> **YOUR OBJECTIVE**
Up to and including the line with "0, ZN).build('wall_next_room_back', WALL2))", reproduce the listing below exactly, beginning at its first line.

> **RECORDED DATA**
* * *

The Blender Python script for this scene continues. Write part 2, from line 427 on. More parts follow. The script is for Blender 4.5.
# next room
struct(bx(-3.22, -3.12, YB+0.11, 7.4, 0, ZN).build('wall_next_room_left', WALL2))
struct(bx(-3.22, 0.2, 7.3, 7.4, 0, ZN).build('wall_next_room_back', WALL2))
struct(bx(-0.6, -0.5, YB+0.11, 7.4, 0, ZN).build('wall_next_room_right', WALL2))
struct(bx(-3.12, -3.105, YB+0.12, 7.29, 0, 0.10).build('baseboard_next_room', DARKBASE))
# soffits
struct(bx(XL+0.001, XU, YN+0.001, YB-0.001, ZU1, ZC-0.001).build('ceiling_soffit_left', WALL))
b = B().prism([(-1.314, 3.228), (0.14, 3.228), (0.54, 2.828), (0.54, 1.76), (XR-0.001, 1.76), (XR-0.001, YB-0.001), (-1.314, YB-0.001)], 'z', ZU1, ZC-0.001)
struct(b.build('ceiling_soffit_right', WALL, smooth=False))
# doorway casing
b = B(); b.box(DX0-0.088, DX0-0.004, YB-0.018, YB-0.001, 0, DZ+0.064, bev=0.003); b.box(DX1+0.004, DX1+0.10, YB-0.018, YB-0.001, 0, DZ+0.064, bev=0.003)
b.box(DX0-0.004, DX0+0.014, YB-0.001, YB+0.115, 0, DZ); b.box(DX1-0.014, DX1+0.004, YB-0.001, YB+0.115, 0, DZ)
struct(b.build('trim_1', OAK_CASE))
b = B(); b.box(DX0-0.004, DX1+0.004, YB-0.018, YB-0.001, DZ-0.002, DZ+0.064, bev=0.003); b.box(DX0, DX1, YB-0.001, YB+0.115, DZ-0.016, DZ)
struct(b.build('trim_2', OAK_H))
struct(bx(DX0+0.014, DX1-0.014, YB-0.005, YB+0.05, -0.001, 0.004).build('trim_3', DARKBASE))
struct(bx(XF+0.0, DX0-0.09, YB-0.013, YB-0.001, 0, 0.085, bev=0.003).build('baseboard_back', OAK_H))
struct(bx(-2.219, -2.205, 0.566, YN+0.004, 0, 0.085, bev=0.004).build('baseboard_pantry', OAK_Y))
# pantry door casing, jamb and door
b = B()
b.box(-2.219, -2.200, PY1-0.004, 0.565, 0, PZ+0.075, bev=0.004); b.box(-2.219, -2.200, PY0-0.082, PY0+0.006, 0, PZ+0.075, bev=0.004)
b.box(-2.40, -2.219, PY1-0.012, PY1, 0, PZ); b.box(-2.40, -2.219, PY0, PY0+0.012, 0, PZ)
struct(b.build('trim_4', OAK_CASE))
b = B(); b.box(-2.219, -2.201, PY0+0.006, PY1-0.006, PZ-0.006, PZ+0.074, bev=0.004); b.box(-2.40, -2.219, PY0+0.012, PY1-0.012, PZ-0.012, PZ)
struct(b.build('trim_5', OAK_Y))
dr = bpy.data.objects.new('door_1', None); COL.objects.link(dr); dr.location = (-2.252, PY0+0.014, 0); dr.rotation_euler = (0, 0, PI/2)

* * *

> **SOLUTION TO THIS EXERCISE**
The Blender Python script for this scene continues. Write part 2, from line 427 on. More parts follow. The script is for Blender 4.5.
# next room
struct(bx(-3.22, -3.12, YB+0.11, 7.4, 0, ZN).build('wall_next_room_left', WALL2))
struct(bx(-3.22, 0.2, 7.3, 7.4, 0, ZN).build('wall_next_room_back', WALL2))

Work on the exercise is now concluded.